**Written task:** Leave out the pictures and repeat exactly the lines between the one containing "Reconstruct this image" and the one containing "vs.view_transform = 'Standard';", inclusive.

**Records to use:**
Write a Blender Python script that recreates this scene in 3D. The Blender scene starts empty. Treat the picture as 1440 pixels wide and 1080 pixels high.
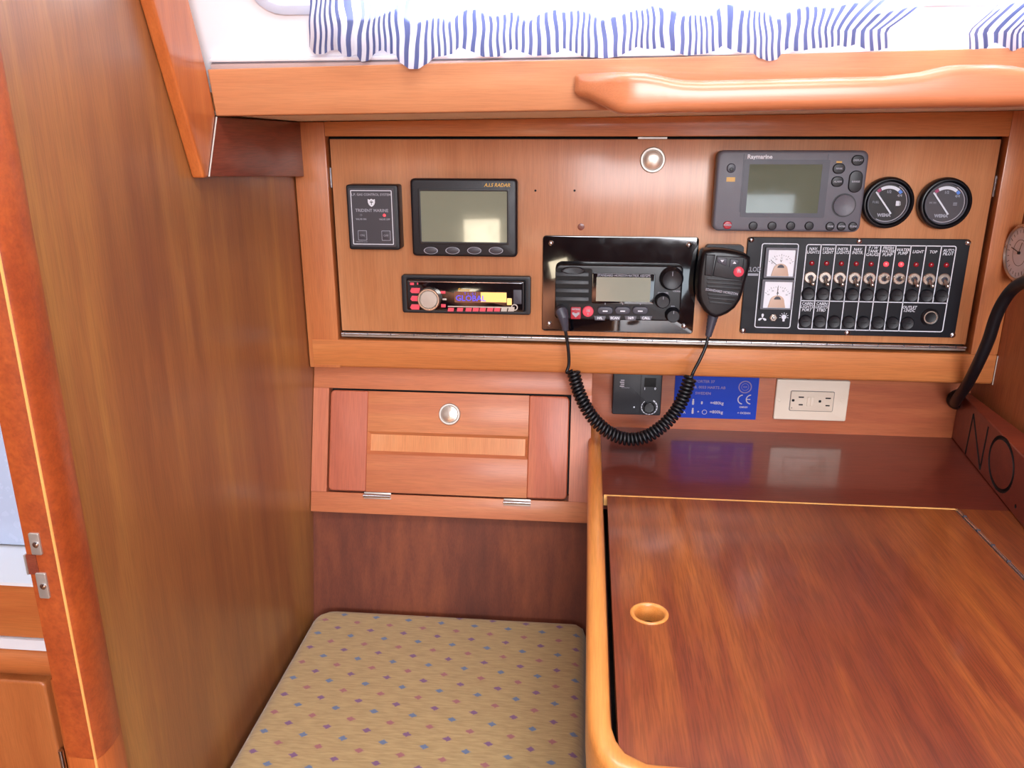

...

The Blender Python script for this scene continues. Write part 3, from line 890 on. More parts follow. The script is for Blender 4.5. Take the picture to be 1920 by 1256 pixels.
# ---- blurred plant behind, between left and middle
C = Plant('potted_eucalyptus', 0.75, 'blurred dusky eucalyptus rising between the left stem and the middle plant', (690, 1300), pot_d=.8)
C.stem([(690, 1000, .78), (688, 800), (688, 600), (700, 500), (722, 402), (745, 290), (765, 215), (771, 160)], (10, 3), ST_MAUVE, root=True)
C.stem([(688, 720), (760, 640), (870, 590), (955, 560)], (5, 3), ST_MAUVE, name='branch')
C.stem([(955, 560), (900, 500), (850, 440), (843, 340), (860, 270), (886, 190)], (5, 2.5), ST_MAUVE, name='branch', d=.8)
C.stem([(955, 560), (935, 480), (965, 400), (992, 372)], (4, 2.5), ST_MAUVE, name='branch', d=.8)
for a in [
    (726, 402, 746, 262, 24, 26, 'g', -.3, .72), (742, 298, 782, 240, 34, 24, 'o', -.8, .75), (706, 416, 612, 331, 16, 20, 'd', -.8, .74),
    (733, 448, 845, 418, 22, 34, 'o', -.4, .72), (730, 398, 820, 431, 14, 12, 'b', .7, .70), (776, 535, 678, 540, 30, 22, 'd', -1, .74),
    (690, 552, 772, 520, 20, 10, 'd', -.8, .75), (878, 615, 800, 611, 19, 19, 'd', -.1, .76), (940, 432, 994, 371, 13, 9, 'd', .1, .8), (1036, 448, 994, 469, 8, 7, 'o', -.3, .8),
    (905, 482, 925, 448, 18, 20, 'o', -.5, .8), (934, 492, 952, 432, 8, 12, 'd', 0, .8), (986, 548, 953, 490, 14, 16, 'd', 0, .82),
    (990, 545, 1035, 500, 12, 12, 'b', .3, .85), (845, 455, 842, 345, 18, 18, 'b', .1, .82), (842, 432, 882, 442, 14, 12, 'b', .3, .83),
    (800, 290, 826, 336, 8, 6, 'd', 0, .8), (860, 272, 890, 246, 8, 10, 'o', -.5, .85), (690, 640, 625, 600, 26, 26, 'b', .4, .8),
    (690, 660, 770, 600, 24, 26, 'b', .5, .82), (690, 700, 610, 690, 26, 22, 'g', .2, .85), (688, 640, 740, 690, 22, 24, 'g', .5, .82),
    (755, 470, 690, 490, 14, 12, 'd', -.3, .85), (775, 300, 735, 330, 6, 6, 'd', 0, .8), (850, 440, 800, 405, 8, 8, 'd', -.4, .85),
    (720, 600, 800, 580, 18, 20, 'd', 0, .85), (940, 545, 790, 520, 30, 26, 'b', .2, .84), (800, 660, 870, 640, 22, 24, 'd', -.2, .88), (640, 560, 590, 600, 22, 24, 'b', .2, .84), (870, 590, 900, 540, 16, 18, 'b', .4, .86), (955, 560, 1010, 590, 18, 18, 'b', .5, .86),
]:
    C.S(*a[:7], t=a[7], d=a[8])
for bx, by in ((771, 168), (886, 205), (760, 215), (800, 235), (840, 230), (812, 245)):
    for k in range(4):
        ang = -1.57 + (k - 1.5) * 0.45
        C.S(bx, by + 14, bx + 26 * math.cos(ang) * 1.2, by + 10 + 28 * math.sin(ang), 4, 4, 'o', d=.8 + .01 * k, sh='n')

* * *

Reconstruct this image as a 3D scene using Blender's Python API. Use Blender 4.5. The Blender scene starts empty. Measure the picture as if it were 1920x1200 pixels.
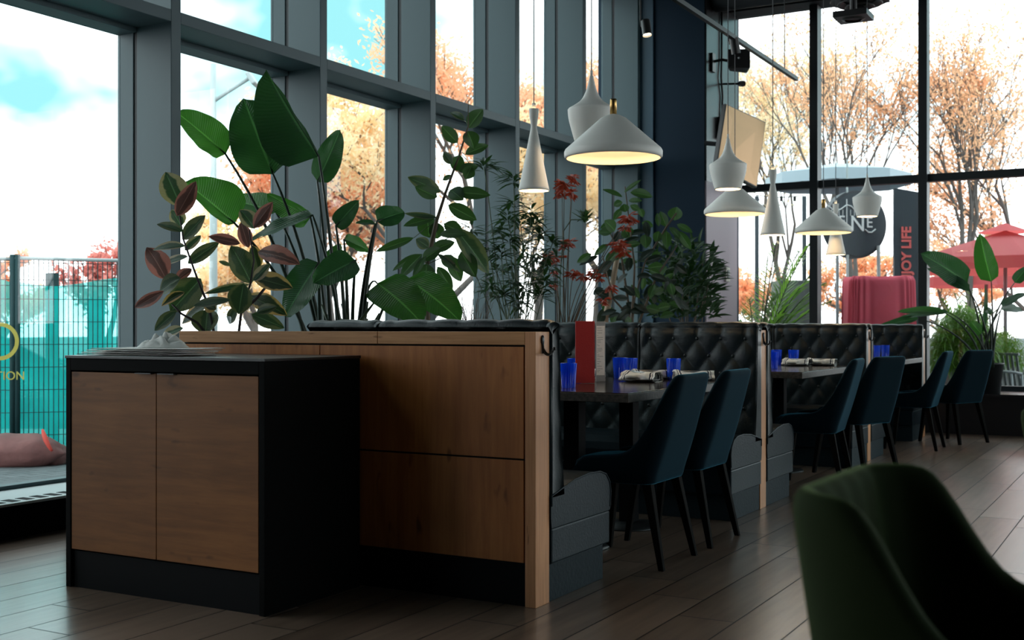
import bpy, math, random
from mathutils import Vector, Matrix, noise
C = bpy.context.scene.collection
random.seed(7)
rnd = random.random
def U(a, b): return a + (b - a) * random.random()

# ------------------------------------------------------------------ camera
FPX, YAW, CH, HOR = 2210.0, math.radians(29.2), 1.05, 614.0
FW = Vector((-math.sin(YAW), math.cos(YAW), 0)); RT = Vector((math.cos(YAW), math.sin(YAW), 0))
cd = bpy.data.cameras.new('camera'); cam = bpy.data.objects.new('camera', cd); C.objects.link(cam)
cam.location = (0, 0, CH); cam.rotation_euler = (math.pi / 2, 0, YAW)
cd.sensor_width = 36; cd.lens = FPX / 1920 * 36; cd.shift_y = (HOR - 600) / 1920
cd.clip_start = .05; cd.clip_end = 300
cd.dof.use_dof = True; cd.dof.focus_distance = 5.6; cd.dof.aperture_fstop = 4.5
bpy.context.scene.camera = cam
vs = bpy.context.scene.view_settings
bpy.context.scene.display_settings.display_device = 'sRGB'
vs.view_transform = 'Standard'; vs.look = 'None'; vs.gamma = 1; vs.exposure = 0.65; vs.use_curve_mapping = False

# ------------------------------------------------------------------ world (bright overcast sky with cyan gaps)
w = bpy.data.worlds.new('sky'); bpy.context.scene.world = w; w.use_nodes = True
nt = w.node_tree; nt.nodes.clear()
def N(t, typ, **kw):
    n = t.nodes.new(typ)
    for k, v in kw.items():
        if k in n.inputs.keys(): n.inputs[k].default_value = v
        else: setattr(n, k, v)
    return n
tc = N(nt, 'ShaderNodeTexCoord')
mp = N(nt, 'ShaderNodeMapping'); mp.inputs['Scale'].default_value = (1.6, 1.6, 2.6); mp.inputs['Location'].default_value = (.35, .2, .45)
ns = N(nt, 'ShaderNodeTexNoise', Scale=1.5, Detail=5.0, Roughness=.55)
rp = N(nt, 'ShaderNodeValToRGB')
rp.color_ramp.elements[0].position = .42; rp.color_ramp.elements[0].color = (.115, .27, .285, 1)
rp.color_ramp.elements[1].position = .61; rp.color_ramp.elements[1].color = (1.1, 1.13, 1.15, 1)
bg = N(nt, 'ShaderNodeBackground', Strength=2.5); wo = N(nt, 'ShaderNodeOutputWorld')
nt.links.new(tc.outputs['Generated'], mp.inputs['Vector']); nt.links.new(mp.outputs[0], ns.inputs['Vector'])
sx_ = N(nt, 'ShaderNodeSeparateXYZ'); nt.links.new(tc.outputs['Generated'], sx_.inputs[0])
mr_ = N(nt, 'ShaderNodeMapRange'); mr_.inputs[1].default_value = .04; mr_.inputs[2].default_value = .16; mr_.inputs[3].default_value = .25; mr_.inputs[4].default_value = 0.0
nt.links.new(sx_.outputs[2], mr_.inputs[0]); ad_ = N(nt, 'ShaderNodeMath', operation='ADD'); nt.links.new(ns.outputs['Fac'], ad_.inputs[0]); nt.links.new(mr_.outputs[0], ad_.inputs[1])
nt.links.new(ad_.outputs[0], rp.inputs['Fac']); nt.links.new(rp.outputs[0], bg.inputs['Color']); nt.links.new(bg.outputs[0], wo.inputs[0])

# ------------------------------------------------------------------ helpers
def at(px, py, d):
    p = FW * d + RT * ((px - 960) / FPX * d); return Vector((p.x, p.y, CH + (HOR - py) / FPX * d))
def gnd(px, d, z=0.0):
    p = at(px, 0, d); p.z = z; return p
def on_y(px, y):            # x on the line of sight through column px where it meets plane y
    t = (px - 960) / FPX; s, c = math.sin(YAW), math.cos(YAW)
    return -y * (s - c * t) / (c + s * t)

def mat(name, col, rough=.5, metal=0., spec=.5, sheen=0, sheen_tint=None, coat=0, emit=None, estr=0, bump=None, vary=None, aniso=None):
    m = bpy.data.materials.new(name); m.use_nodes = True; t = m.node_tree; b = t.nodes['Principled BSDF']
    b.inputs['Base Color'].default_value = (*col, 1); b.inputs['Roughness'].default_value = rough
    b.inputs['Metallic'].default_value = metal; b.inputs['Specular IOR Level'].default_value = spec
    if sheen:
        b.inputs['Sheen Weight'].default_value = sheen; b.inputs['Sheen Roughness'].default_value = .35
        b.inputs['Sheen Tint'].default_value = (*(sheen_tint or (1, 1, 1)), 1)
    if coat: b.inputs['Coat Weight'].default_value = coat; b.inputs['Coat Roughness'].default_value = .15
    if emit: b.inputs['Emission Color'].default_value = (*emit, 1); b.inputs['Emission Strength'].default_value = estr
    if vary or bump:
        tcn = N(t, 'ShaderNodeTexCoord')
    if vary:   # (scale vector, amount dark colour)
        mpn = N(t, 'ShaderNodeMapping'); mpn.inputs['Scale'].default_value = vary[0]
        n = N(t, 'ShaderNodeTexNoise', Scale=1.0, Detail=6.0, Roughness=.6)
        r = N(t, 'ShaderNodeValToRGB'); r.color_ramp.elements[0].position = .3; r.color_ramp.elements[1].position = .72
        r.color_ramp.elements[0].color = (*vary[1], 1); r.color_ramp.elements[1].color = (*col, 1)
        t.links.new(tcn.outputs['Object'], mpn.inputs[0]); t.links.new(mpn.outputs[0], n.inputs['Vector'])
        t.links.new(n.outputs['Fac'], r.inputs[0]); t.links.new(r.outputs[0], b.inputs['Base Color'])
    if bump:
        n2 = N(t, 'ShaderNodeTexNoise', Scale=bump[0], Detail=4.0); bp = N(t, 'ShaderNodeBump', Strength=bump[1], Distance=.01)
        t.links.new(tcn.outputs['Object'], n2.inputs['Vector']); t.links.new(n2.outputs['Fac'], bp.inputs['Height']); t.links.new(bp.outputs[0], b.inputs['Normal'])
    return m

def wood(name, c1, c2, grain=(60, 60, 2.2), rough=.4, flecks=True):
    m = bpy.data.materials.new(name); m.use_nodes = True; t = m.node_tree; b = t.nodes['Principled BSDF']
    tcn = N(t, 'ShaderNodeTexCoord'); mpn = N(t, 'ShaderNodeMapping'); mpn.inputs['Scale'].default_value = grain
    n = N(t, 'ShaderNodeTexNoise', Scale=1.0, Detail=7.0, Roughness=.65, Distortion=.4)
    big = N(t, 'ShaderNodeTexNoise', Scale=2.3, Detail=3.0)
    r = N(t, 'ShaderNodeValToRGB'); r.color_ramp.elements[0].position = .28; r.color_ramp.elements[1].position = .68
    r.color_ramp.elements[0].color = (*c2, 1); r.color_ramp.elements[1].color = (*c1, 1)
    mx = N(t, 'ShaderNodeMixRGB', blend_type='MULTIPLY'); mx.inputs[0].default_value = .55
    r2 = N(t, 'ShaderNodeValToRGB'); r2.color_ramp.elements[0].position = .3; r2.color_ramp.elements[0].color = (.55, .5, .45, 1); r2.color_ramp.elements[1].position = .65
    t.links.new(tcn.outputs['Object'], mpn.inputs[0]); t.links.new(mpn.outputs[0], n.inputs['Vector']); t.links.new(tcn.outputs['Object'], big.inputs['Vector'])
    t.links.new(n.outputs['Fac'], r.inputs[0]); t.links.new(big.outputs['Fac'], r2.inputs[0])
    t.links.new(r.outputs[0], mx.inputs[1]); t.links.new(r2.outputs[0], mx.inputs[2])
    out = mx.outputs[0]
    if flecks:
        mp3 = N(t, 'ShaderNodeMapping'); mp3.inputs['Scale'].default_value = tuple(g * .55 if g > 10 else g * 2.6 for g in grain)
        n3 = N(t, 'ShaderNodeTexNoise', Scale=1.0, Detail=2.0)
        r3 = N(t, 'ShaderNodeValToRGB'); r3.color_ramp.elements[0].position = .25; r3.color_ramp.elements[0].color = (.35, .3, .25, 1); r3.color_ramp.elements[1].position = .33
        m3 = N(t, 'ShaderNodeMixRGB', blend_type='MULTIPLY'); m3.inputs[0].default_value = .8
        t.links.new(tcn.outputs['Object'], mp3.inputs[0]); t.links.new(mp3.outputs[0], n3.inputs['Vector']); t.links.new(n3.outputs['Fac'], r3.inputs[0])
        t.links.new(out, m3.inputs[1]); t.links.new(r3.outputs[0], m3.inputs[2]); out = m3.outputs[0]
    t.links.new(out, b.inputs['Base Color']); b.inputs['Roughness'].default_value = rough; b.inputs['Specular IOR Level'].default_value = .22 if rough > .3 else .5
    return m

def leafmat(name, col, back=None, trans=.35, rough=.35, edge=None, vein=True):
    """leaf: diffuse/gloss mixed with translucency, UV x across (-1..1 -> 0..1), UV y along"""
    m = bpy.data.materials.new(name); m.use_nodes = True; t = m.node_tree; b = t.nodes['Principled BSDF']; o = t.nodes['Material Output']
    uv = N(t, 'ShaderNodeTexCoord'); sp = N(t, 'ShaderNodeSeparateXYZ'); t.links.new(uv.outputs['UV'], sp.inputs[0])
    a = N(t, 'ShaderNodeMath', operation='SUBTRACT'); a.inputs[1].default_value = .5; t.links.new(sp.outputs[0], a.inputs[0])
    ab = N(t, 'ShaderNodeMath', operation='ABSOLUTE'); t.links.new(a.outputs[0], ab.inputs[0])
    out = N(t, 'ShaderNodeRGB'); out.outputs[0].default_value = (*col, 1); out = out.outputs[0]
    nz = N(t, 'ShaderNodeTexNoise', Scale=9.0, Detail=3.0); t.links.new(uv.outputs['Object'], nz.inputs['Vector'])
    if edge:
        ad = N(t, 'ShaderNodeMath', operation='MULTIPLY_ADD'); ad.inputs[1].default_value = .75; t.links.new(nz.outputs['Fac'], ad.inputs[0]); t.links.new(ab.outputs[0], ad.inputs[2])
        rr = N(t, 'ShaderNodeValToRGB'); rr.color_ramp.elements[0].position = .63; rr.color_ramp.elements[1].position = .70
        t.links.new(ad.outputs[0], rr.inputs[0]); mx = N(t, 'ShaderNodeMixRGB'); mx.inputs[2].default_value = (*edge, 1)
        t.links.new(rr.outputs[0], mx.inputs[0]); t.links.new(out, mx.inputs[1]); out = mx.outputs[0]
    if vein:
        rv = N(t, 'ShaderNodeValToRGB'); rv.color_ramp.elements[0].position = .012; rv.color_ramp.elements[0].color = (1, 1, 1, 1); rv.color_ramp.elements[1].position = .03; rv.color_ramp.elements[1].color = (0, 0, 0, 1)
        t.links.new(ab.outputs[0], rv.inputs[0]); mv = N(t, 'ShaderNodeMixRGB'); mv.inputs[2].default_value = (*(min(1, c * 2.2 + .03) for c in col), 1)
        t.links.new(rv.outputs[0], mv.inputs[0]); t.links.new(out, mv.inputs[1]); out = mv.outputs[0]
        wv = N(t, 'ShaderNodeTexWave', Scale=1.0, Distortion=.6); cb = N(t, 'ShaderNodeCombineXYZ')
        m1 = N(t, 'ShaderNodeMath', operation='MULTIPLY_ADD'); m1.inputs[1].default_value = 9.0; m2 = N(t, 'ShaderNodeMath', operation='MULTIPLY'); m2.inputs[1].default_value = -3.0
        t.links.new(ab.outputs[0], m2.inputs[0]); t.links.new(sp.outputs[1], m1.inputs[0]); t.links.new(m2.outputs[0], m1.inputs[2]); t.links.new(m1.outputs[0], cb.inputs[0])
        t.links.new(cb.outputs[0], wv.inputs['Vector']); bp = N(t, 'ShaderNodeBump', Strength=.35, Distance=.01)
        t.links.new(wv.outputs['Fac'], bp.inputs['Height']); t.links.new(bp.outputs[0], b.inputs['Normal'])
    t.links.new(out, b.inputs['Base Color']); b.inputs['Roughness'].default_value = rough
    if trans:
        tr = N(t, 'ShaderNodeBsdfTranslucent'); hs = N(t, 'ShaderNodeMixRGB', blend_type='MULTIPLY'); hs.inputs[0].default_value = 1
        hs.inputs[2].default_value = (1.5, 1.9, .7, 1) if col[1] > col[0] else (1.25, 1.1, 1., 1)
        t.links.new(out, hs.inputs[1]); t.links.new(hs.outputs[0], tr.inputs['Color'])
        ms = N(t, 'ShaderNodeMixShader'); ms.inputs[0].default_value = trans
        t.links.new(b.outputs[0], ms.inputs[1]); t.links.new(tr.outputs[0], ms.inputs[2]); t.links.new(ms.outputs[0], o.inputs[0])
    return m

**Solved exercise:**
Reconstruct this image as a 3D scene using Blender's Python API. Use Blender 4.5. The Blender scene starts empty. Measure the picture as if it were 1920x1200 pixels.
import bpy, math, random
from mathutils import Vector, Matrix, noise
C = bpy.context.scene.collection
random.seed(7)
rnd = random.random
def U(a, b): return a + (b - a) * random.random()

# ------------------------------------------------------------------ camera
FPX, YAW, CH, HOR = 2210.0, math.radians(29.2), 1.05, 614.0
FW = Vector((-math.sin(YAW), math.cos(YAW), 0)); RT = Vector((math.cos(YAW), math.sin(YAW), 0))
cd = bpy.data.cameras.new('camera'); cam = bpy.data.objects.new('camera', cd); C.objects.link(cam)
cam.location = (0, 0, CH); cam.rotation_euler = (math.pi / 2, 0, YAW)
cd.sensor_width = 36; cd.lens = FPX / 1920 * 36; cd.shift_y = (HOR - 600) / 1920
cd.clip_start = .05; cd.clip_end = 300
cd.dof.use_dof = True; cd.dof.focus_distance = 5.6; cd.dof.aperture_fstop = 4.5
bpy.context.scene.camera = cam
vs = bpy.context.scene.view_settings
bpy.context.scene.display_settings.display_device = 'sRGB'
vs.view_transform = 'Standard'; vs.look = 'None'; vs.gamma = 1; vs.exposure = 0.65; vs.use_curve_mapping = False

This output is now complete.